Одесса — Париж — Москва. Воспоминания художника | страница 57



И, сдерживая себя, прибавил:

— Если вы себя считаете честным критиком, напишите о творческих страданиях, которые молодой скульптор здесь переживает. О борьбе, которую он здесь ведет, чтобы не погибнуть. Это страшная борьба. Понимаете?

И погодя:

— Напишите о моих провалах, неудачах. О том, как часто приходило ко мне опустошающее безверие. Вы знаете, что значит потерять веру в себя? Это замирание пульса. Путь к творческой смерти. Да, к смерти…

И прибавил:

— Вот в такой тяжелый момент суметь укрепить веру в себя. Надо уметь…

И после минутного молчания:

— Ежедневно работать, напрягать свою волю и ежечасно внушать себе — ты талантлив. Ты выйдешь на первую линию. Ты победишь. Работать даже тогда, когда работа тебе не приносит удовлетворения. Я не сдавался. Работал, как черт. Худел… Голодал… Хворал, но работал. Вокруг меня шумел Париж с его кафе, ресторанами, выставками, салонами, а я все работал. Критики об этом писать не любят и не умеют.

Синаев устал и смолк. 12 часов ночи. Сонный официант вежливо попросил нас уплатить за съеденное и выпитое и оставить ресторан.

— Мы закрываемся, — прошептал он.

Синаев достал бумажник и отсчитал следуемые деньги.

Еле держась на ногах, мы прошли меж опустевших столов и вышли на улицу. Повеяло свежестью осенней ночи. Тускло горели газовые фонари. Было тихо. Против нас, озаренный бледным светом окон ресторана, у дерева стоял фиакр. На козлах дремал толстый кучер. Его большой клеенчатый цилиндр съехал на бок. Под его усами чернела забытая тяжелая трубка. Шатаясь, Синаев подошел к извозчику и, с напускной развязностью, произнес:

— Довольно, друг мой, спать! Отвези этого охмелевшего богатого иностранца в его роскошный отель,… на улицу Сен-Жак в отель «Генрих Четвертый».

И, проворно сунув несколько монет в карман толстяка, бросил: «Смотри, не урони его! Он мне очень нужен!»
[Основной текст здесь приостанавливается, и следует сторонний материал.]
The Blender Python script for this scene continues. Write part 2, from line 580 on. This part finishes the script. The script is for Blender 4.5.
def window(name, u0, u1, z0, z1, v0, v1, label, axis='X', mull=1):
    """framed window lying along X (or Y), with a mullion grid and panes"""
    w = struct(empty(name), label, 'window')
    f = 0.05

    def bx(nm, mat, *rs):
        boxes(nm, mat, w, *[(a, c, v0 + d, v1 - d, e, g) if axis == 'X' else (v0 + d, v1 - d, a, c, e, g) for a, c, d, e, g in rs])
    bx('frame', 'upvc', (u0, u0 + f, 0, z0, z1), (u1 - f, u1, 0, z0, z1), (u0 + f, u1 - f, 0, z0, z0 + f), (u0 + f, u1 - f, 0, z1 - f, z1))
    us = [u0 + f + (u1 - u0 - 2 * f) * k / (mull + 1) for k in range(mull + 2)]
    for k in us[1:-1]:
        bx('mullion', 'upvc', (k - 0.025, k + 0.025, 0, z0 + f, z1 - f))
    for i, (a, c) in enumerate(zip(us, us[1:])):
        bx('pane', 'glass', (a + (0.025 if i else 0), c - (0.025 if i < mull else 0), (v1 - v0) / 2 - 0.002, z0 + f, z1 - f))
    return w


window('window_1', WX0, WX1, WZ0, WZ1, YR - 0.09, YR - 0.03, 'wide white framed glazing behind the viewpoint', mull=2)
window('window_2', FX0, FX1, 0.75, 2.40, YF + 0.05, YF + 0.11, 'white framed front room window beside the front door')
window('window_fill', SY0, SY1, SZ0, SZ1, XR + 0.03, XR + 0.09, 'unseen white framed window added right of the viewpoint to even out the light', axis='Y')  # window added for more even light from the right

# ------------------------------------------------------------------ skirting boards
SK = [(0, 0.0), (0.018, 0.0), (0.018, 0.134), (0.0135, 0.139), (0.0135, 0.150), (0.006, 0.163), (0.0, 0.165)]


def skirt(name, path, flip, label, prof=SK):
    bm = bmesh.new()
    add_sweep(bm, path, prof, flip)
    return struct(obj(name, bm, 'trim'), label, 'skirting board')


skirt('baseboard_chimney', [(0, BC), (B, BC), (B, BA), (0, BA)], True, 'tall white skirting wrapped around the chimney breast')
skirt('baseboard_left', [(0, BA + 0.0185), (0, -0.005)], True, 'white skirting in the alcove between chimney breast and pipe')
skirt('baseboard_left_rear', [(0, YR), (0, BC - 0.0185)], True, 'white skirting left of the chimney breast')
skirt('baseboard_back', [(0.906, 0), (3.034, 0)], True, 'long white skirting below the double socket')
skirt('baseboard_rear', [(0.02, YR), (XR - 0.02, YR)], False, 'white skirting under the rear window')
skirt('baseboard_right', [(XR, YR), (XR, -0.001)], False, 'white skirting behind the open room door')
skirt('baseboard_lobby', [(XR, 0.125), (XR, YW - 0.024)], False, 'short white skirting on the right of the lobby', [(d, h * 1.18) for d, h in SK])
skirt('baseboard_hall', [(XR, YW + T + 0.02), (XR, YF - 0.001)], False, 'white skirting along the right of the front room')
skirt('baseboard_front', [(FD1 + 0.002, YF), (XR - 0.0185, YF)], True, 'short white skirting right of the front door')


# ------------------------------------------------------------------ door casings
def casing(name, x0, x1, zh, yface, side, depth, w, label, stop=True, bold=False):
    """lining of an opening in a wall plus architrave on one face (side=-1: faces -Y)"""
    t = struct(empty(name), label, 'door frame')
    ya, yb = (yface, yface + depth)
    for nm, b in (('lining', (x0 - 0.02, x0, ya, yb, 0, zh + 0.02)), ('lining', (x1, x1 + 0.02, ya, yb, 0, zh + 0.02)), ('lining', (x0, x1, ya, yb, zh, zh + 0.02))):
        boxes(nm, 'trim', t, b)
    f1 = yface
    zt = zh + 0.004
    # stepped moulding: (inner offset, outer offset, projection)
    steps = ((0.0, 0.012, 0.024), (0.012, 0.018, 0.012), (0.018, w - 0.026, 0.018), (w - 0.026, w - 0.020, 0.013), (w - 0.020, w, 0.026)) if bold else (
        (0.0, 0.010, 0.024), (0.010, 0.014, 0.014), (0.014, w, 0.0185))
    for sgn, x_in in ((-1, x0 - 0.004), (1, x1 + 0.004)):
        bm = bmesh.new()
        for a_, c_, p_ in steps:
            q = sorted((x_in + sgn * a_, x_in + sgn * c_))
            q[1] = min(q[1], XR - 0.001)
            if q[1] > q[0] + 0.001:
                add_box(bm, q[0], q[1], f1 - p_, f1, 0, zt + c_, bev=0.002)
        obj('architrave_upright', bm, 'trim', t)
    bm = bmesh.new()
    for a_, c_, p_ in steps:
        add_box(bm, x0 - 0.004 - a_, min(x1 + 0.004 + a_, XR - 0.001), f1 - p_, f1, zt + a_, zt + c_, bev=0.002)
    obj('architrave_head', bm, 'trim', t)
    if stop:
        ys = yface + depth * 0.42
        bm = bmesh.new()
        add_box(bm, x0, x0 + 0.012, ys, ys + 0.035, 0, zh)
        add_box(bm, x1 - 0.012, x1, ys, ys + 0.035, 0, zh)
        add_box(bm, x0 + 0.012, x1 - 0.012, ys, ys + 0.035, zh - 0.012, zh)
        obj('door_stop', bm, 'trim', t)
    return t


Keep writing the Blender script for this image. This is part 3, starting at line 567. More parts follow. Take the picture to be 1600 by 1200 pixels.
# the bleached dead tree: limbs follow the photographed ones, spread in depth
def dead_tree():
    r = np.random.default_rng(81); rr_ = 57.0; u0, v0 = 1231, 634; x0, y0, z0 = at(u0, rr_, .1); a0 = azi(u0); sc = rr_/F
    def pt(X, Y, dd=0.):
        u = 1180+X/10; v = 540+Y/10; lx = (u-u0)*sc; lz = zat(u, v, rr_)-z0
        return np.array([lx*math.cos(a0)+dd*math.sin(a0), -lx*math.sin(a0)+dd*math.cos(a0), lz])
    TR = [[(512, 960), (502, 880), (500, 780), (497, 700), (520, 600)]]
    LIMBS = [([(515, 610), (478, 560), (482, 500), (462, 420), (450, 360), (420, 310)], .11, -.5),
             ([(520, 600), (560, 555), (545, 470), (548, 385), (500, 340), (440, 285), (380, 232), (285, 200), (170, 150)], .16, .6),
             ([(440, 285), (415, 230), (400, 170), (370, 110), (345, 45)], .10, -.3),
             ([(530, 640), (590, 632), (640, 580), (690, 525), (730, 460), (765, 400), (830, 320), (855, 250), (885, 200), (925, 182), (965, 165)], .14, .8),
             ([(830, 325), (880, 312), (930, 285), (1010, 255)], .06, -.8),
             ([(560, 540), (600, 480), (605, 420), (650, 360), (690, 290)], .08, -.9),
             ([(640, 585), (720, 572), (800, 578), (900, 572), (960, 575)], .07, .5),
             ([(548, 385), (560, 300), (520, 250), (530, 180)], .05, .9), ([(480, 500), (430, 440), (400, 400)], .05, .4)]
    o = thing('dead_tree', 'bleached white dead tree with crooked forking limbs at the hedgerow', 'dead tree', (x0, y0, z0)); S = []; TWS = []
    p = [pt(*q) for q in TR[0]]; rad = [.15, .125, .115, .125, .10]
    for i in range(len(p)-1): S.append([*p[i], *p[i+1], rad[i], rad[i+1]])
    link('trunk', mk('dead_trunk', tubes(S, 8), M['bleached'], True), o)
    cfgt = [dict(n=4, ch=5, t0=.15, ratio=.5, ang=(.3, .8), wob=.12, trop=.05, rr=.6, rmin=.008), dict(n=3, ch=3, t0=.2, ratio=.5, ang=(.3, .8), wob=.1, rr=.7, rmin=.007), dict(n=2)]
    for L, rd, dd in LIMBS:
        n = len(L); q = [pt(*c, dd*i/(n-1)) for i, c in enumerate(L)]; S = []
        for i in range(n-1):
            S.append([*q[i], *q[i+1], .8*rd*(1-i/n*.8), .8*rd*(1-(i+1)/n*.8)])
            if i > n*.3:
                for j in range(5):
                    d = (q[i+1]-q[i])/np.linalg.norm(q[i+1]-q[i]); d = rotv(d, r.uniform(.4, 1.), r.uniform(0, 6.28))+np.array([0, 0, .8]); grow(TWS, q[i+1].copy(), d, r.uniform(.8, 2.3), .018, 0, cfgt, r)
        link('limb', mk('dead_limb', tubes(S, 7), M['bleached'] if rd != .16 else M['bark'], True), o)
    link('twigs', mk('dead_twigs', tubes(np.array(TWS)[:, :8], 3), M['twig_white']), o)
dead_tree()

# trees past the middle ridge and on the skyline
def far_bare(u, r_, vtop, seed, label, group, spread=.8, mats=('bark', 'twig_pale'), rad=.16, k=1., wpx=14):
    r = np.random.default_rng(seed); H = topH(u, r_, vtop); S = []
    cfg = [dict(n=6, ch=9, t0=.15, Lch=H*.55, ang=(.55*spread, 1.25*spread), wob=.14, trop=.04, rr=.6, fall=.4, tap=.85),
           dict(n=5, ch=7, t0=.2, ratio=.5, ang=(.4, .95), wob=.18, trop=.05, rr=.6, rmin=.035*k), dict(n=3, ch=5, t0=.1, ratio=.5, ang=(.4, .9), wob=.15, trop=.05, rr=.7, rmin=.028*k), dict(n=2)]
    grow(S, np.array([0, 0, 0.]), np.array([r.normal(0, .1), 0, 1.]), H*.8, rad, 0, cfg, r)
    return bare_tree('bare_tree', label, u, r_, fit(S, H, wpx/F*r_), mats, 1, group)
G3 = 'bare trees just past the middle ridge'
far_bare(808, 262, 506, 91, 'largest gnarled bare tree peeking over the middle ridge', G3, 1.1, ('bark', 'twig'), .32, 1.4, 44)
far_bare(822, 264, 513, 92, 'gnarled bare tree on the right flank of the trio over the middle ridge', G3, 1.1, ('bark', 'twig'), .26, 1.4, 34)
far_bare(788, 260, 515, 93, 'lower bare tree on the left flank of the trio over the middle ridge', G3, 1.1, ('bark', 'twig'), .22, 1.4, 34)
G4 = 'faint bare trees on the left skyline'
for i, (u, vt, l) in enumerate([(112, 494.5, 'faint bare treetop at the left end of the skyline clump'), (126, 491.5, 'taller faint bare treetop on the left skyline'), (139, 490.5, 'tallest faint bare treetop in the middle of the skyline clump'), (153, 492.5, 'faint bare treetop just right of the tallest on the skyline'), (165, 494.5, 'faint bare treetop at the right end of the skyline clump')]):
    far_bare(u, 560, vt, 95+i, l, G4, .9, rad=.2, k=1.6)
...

Я залез в фиакр. Он зашатался, задрожал и лениво поплыл по уже засыпавшим улицам. Убаюкиваемый ритмичным покачиванием, я быстро уснул.

Наступило воскресенье. Наспех побрившись и позавтракав чаем с сухарями и моим дежурным блюдом «бри», я отправился на Триумфальную площадь. Был серебряный поэтический день. Из-за легких облаков показывалось небольшое, тусклое, точно марлей затянутое, равнодушное солнце. Глядя на Париж, я вспомнил нежные пейзажи королей французского неба — Коро и Будена. У Арки Победы я остановился, поклонился моей любимой «Марсельезе». В тот день я особенно жадно и любовно вглядывался в нее, тайно мечтая о ее поддержке.